Car c’est assurément à l’échelon fédéral que le malaise est le plus profond. L’archivage des dossiers politiques n’y a plus été actualisé depuis une loi de… 1955. C’était avant la fermeture des derniers charbonnages, le tracé de la frontière linguistique et les premières réformes de l’Etat.
"Dans un contexte de rigueur budgétaire permanente, la question des archives est toujours passée à l’avant-dernier plan, ironise une archiviste dépitée. Juste avant les poubelles !" Et quand la N-VA aura obtenu la régionalisation des archives, il sera bien trop tard pour s’en lamenter. Même un éventuel processus de scission du pays échapperait à l’analyse critique et à l’introspection. Faute d’éléments factuels et probants.
Un bilan wallon insatisfaisant
Qui dépose des archives ? Le témoignage du haut fonctionnaire Pierre De Spiegeleer, maître des archives wallonnes : "J’ai reçu 150 à 200 mètres linéaires des deux ministres écologistes (Jean-Marc Nollet et Philippe Henry). C’est très complet : il faut imaginer autant de boîtes posées les unes sur les autres sur un demi-terrain de football. Mais c’est tout, ou presque. J’ai aussi réceptionné les… communiqués de presse du ministre Carlo Di Antonio (CDH) et on m’annonce quelques archives peu importantes venant du ministre-président sortant Rudy Demotte (PS)".

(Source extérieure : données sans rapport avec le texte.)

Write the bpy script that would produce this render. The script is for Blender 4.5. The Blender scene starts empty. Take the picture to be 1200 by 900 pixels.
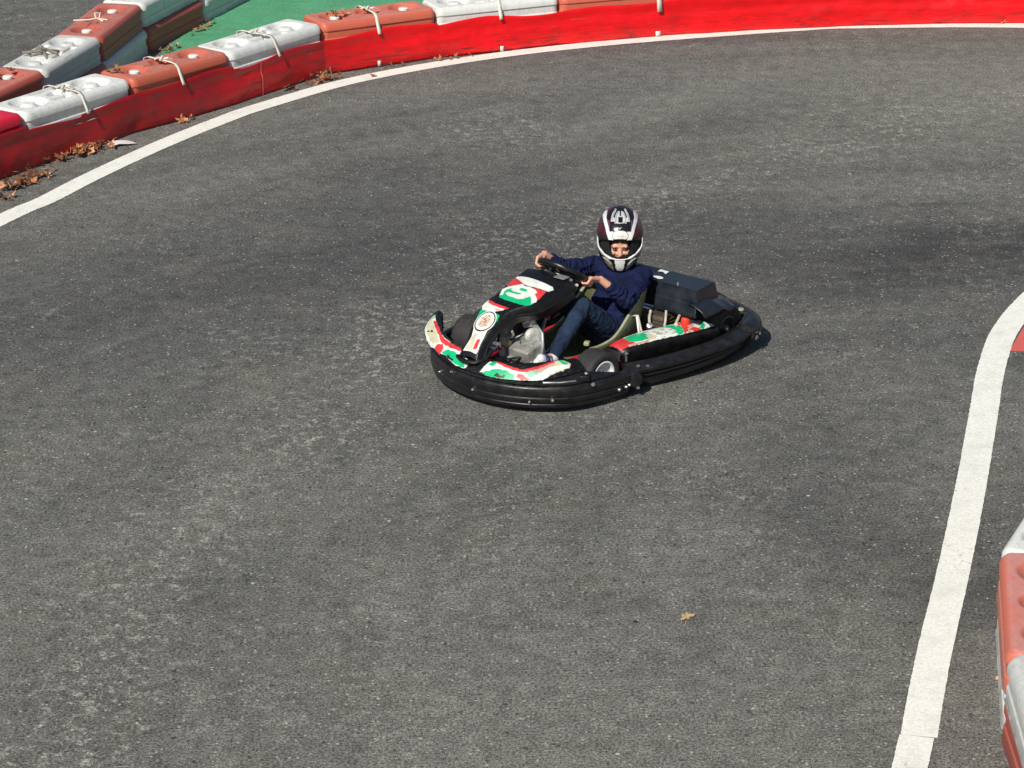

Et d’ajouter que, sur une longue période, Ecolo est constant dans l’effort les rares fois où il est au pouvoir. Le CDH ne fournit quasi rien. Idem pour le MR, à l’exception du ministre Charles Michel, qui, étrangement, a préféré jadis alimenter les Archives du Royaume plutôt que celles de la Région. Quant au PS, les livraisons sont plus qu’irrégulières. Bref, au total, c’est très insatisfaisant. Nous avons pourtant les locaux pour abriter cette mémoire d’une société et nous disposons de 2,5 équivalents temps plein.